La troisième: sa manière d’étudier et son éducation. Le roi Salomon souligne que:

« Donne au jeune homme de bonnes habitudes dès le début de sa carrière ; même avancé en âge, il ne s’en écartera point. » (Proverbes 22:7)

Le ‘Baal Hatania’ apporte ce verset dans son introduction au chapitre sur l’unicité et la foi et le considère comme une règle essentielle de l’instruction. Ben Abuya illustrera, avec son savoir éminent, comment cette règle peut être appréhendée dans les deux sens.

« Il n’a pas dévié de son chemin, et c’est parce que dès sa jeunesse, il a étudié la Torah non pas pour elle-même, mais dans le but de gagner le respect et de s’élever au rang d’érudit (Yerushalmi, Hagiga 21). »

La quatrième raison de l’apostasie de Ben Abuya fut son étude de l’ésotérisme qui l’a amené à reconnaître l’existence de deux autorités et non un seul Dieu. Par conséquent, s’il y a deux autorités, toute la croyance monothéiste juive pourrait être nulle et non avenue.

Rabbi Avner, un étudiant du Ramban s’était converti au christianisme et devint célèbre. Comme Ben Abuya, ce dernier s’est éloigné de la religion parce qu’il y trouvait des contradictions. En général, il semble que les objections et les incohérences soient le facteur numéro un qui éloigne les gens du culte. Le trouble peut leur être transmis, non seulement par un examen logique des idées et de leur faisabilité mais, aussi, par le comportement de leurs parents ou rabbins, qui disent une chose avec leur bouche et une autre avec leur comportement ou leur cœur.

L’attitude envers la religion rappelle la controverse dans le domaine de la philosophie des sciences. Karl Popper, l’un des philosophes des sciences les plus importants du XXe siècle, estime qu’au lieu de rechercher constamment la confirmation de l’ordre naturel, le chercheur doit s’efforcer de le réfuter. Le bon chercheur devrait rechercher des cas dans lesquels ses théories ne fonctionnent pas, et ne pas tomber amoureux de la théorie et chercher à en trouver la confirmation, et ainsi parfois violer également les découvertes.

En ce sens, Popper a fait de chaque théorie, de chaque découverte scientifique, une réalité seulement provisoire, jusqu’à preuve du contraire.

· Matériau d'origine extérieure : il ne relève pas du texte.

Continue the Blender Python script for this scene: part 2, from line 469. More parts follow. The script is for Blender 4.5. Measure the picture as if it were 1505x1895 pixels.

La structure du monde cachant la réalité de Dieu, ceux qui veulent connaître le Créateur doivent effectuer une recherche constante. On est chargé de découvrir dans chaque événement et chaque occurrence la volonté du Créateur dans le monde. Sinon nous sommes assurés de trouver les contradictions et de nous éloigner de Son enseignement.

Mais le problème n’est pas le Créateur et Ses enseignements, mais l’homme et sa traduction.

Il oublie de faire partie de la Volonté créatrice et met l’accent sur son « Je », qui n’est guère satisfait d’une réalité contraire à sa volonté.

Le fossé s’accentue entre la parole rabbinique et la sagesse sociétale prophétique, cette distorsion aux jours d’aujourd’hui devient de plus en plus insupportable pour la nouvelle génération, non seulement consciente et critique, mais aussi souveraine et indépendante.

En conséquence de quoi, nous voici entrainés au sein d’une énorme remise en question et en cause d’us et coutumes subordonnés à la seule survie individuelle en temps d’exil.

L’abandon, le renoncement et la désertion ne peuvent en aucun cas être le fruit, ex nihilo, d’une apostasie sans foi ni loi, mais bien l’effet pondéral d’une véritable quête de la rigueur ontologique du message biblique aux grandes heures du retour.